Hargrove admits he was "ecstatic" in September 1990 with the ONDP election victory. "At last, the long halls of power at Queen's Park would be open to working people," he says. It was Hargrove and his predecessor Bob White who, years before, had encouraged a young Bob Rae to leave federal politics and run for the leadership of the Ontario NDP.

But Rae "bought into" the neo-conservative agenda, Hargrove says. Was this due to the collapse of the manoeuvring space previously enjoyed by reformist governments during the postwar boom period? No. To admit that would be to undermine the labour bureaucracy's deception that the NDP serves the interests of working people, not the capitalist class. Instead, the only explanation Hargrove suggests is that Rae became the unsuspecting victim of those nefarious right-wing think tanks. But Hargrove concludes, "Leaving the party is not an alternative.” He praises the pro-big business NDP government of Glen Clark in British Columbia as "proof" that social democracy can still deliver the goods.

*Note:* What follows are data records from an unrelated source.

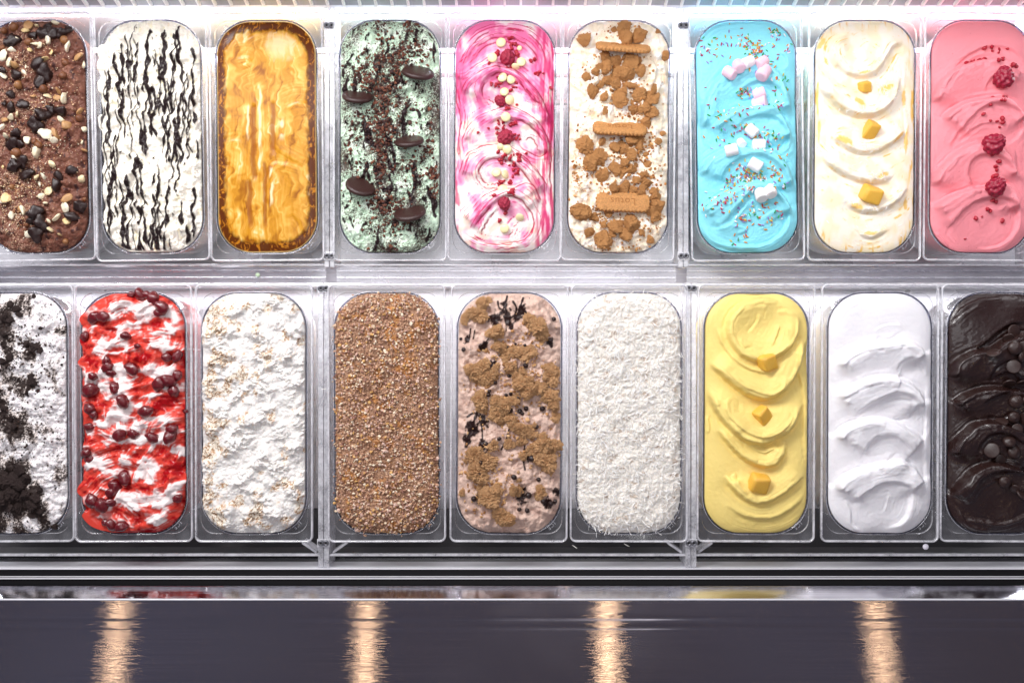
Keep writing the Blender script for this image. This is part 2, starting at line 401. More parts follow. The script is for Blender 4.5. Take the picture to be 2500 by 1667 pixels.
for i, (a, b) in enumerate(Xr):
    rack(px(a, 0), px(b, 0), 0, 'clear acrylic rack under the %s three pans of the back row' % nmx[i])
for i, (a, b) in enumerate([(-120, 788.2), (789.8, 1687.2), (1688.8, 2590)]):
    rack(px(a, ZB), px(b, ZB), 1, 'clear acrylic rack under the %s three pans of the front row' % nmx[i])

# ------------------------------------------------------------------ noise on arrays
def _h(ix, iy, seed):
    n = (ix.astype(np.int64) * 374761393 + iy.astype(np.int64) * 668265263 + seed * 974634777) & 0xffffffff
    n = ((n ^ (n >> 13)) * 1274126177) & 0xffffffff
    n = n ^ (n >> 16)
    return n.astype(np.float64) / 4294967296.0
def perlin(x, y, seed=0):
    x = np.asarray(x, float); y = np.asarray(y, float)
    ix = np.floor(x); iy = np.floor(y); fx = x - ix; fy = y - iy
    u = fx * fx * fx * (fx * (fx * 6 - 15) + 10); w = fy * fy * fy * (fy * (fy * 6 - 15) + 10)
    r = 0
    vals = []
    for dx in (0, 1):
        for dy in (0, 1):
            a = _h(ix + dx, iy + dy, seed) * 2 * PI
            vals.append(np.cos(a) * (fx - dx) + np.sin(a) * (fy - dy))
    a = vals[0] * (1 - w) + vals[1] * w; b = vals[2] * (1 - w) + vals[3] * w
    return (a * (1 - u) + b * u) * 1.5
def fbm(x, y, o=4, seed=0, g=.5):
    s = 0; a = 1; f = 1
    for i in range(o):
        s = s + a * perlin(x * f + 17.3 * i, y * f - 9.1 * i, seed + i); a *= g; f *= 2.03
    return s
def billow(x, y, o=3, seed=0):
    s = 0; a = 1; f = 1
    for i in range(o):
        s = s + a * (np.abs(perlin(x * f, y * f, seed + i)) * 2 - .5); a *= .5; f *= 2.1
    return s
def sm(a, b, x):
    t = np.clip((x - a) / (b - a), 0, 1); return t * t * (3 - 2 * t)
def mixc(c, col, m): return c * (1 - m[..., None]) + np.asarray(col)[None, None, :] * m[..., None]
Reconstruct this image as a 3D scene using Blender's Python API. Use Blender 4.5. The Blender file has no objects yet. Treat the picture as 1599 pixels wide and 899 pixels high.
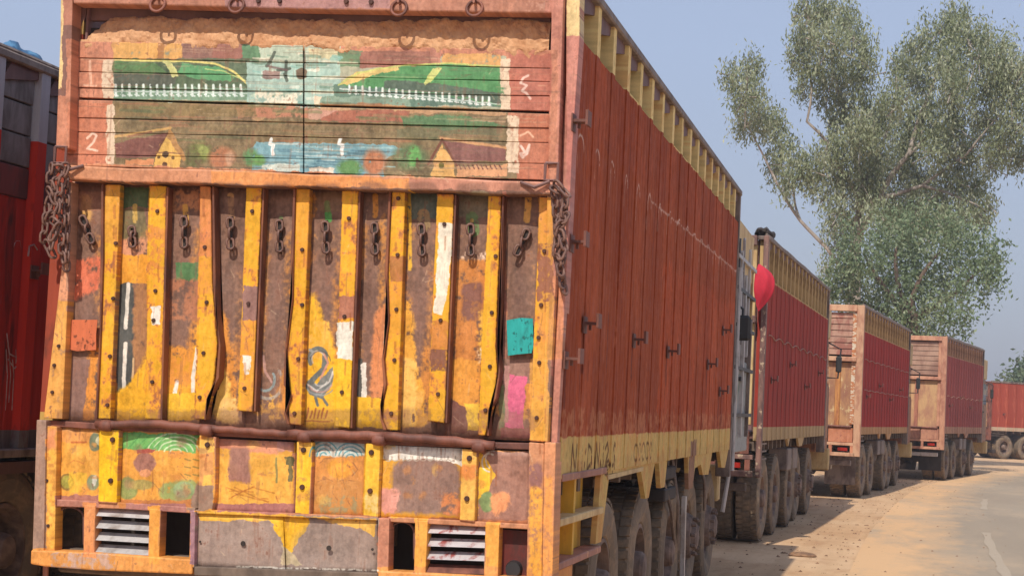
import bpy, math, random
import numpy as np
from mathutils import Matrix, Vector
random.seed(7)
rng = np.random.default_rng(11)
sc = bpy.context.scene
col = sc.collection

# ------------------------------------------------------------------ camera
FPX, YAW, PITCH, ROLL = 2772.0, .2211, .0628, .0472
EYE = 1.56
fw = Vector((-math.sin(YAW) * math.cos(PITCH), math.cos(YAW) * math.cos(PITCH), math.sin(PITCH)))
r0 = fw.cross(Vector((0, 0, 1))).normalized()
u0 = r0.cross(fw)
rt = r0 * math.cos(ROLL) + u0 * math.sin(ROLL)
up = -r0 * math.sin(ROLL) + u0 * math.cos(ROLL)
cam_d = bpy.data.cameras.new('camera')
cam = bpy.data.objects.new('camera', cam_d)
col.objects.link(cam)
cam.matrix_world = Matrix(((rt.x, up.x, -fw.x, 0), (rt.y, up.y, -fw.y, 0), (rt.z, up.z, -fw.z, EYE), (0, 0, 0, 1)))
cam_d.sensor_width = 36
cam_d.lens = FPX / 1599 * 36
cam_d.clip_start = .1
cam_d.clip_end = 3000
sc.camera = cam

# ------------------------------------------------------------------ light
SUN_EL, SUN_HEAD = math.radians(49), math.radians(8)      # light travels forward and a little to the right
w = bpy.data.worlds.new('World'); sc.world = w; w.use_nodes = True
nt = w.node_tree
sky = nt.nodes.new('ShaderNodeTexSky'); sky.sky_type = 'NISHITA'; sky.sun_disc = False
sky.sun_elevation = SUN_EL
sky.sun_rotation = math.radians(180) + SUN_HEAD
sky.air_density = 1.0; sky.dust_density = 1.6; sky.ozone_density = 1.2; sky.altitude = 0
bg = nt.nodes['Background']; bg.inputs[1].default_value = .15
# thin dust haze over the whole dome evens the blue out
hz = nt.nodes.new('ShaderNodeMix'); hz.data_type = 'RGBA'; hz.inputs[0].default_value = .85
tc_ = nt.nodes.new('ShaderNodeTexCoord'); sp_ = nt.nodes.new('ShaderNodeSeparateXYZ'); rp_ = nt.nodes.new('ShaderNodeValToRGB')
nt.links.new(tc_.outputs['Generated'], sp_.inputs[0]); nt.links.new(sp_.outputs[2], rp_.inputs[0])
rp_.color_ramp.elements[0].position = 0; rp_.color_ramp.elements[0].color = (.385, .40, .50, 1)
rp_.color_ramp.elements[1].position = .2; rp_.color_ramp.elements[1].color = (.455, .535, .74, 1)
ml_ = nt.nodes.new('ShaderNodeMix'); ml_.data_type = 'RGBA'; ml_.blend_type = 'MULTIPLY'; ml_.inputs[0].default_value = 1
nt.links.new(rp_.outputs[0], ml_.inputs[6]); ml_.inputs[7].default_value = (3.8, 3.8, 3.8, 1)
nt.links.new(ml_.outputs[2], hz.inputs[7])
nt.links.new(sky.outputs[0], hz.inputs[6]); nt.links.new(hz.outputs[2], bg.inputs[0])
sd = bpy.data.lights.new('sun', 'SUN'); sd.energy = 2.7; sd.angle = math.radians(.6); sd.color = (1, .93, .82)
so = bpy.data.objects.new('sun', sd); col.objects.link(so)
ld = Vector((math.sin(SUN_HEAD) * math.cos(SUN_EL), math.cos(SUN_HEAD) * math.cos(SUN_EL), -math.sin(SUN_EL)))
so.rotation_euler = ld.to_track_quat('-Z', 'Y').to_euler()
sc.view_settings.view_transform = 'Standard'; sc.view_settings.look = 'None'
sc.view_settings.exposure = 0.60; sc.view_settings.gamma = 1

# ------------------------------------------------------------------ helpers
def lin(c):
    return tuple(((v / 255) / 12.92 if v / 255 <= .04045 else (((v / 255) + .055) / 1.055) ** 2.4) for v in c)

ALB = .92          # paint colour (as it looks in full sun) -> reflectance
def alb(c, k=ALB):
    return tuple(v * k for v in lin(c)) + (1,)

def link(o, parent=None):
    col.objects.link(o)
    if parent is not None: o.parent = parent
    return o

def thing(name, label, cat, loc=(0, 0, 0), rz=0, group=None):
    o = bpy.data.objects.new(name, None); col.objects.link(o)
    o.empty_display_size = .3
    o.location = loc; o.rotation_euler = (0, 0, rz)
    o['label'] = label; o['category'] = cat
    if group: o['group'] = group
    return o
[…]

Hargrove concludes his book with a plea for a return to the politics of class compromise and the welfare state. As the centrepiece for his prescriptions, he demands that the Bank of Canada reduce interest rates to spur investment. He rails against the effects of the North American Free Trade Pact on workers' living standards. He is, however, noticeably reluctant to resurrect earlier campaigns to "tear up" such agreements as the jobs of Canadian workers, including his own membership, become increasingly dependent on the reorganization of North American capitalism undertaken by the free trade provisions.

Hargrove's book has been distributed to every shop steward and union official within the CAW. Those workers who are honestly seeking solutions to the crisis of perspective that faces the labour movement today will not find any answers from Buzz Hargrove. Rather, they will see the pathetic display of a weakened and increasingly bewildered trade union bureaucrat fighting to keep the working class tied to the sinking ship of national reformism in a world that has long passed him by.